Younger shoppers have made the most striking changes, according to the survey, with 60.7% stating they are more likely to use online resources such as price comparison sites, versus 48.1% of older shoppers. The younger cohort are also more likely to shop for second-hand goods (46.8%) compared with the older grouping (32.9%).

What is especially interesting is the widespread view among consumers that their shifts in behaviour over the past year will become long-term changes. A significant 84.3% of the population stated that at least one of the shifts they made will become long-term. Of these 39% are likely to continue to seek out the best deals and 13.9% will sign up to rewards/loyalty programmes more frequently, while 13.5% will be more loyal to those brands offering such initiatives.

Despite this increased intent of consumers to adopt loyalty and reward programmes there has been some historical barriers to retailers using such solutions. Among those retailers that do not use them 37.1% cited set-up costs. However, West argues the benefits of such programmes in terms of attracting and retaining customers could outweigh these costs over a period of time, leading to a positive return on investment (ROI) in the medium term.
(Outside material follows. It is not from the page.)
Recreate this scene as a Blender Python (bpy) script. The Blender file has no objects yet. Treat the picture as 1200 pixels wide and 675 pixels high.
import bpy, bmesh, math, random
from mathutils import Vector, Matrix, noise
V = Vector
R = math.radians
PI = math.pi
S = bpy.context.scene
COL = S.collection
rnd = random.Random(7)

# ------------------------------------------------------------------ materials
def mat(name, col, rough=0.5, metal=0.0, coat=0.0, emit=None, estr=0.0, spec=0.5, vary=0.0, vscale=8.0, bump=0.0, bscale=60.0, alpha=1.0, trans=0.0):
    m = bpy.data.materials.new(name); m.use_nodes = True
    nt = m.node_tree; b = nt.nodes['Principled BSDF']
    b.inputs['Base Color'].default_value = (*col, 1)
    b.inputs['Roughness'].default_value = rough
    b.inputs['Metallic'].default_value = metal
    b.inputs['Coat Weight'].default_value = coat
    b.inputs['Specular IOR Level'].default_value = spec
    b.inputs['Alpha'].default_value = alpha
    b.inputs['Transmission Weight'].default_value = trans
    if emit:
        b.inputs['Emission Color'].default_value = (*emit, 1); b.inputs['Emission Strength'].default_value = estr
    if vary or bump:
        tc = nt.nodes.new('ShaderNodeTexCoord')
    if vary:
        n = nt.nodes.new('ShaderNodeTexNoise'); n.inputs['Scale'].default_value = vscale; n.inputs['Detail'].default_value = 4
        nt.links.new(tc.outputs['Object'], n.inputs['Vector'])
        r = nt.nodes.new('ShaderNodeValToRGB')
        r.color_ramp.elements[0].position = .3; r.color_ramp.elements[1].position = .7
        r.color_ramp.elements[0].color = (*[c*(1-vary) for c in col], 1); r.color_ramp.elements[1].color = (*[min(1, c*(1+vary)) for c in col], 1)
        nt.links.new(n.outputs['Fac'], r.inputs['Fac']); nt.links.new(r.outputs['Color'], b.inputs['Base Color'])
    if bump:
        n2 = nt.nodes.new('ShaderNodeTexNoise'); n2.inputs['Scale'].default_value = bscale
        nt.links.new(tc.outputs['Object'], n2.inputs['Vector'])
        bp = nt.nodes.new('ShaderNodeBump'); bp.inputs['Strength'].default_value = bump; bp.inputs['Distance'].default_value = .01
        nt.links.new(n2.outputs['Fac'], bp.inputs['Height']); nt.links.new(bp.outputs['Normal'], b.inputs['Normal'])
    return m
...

“The reality is, ROI on customer acquisition is easier to gauge than retention where there are various variables involved and it’s far more sophisticated to measure. But retailers need to investigate this because retention is becoming ever more important.”
Dominic west

This is certainly the case for those categories where shoppers intend to reduce their spending. Retaining existing customers will be critical when considering the survey found 36.3% of people are to cut back on clothing and footwear over the next 12 months, 29.5% on technology/appliances, 25% on homeware products, and 20.6% on department store products.

Against this tough price-conscious backdrop where margins are squeezed, and shoppers have constrained budgets, retailers need to consider all the options available for competing effectively and one of the most proven tools continues to be rewards/loyalty programmes.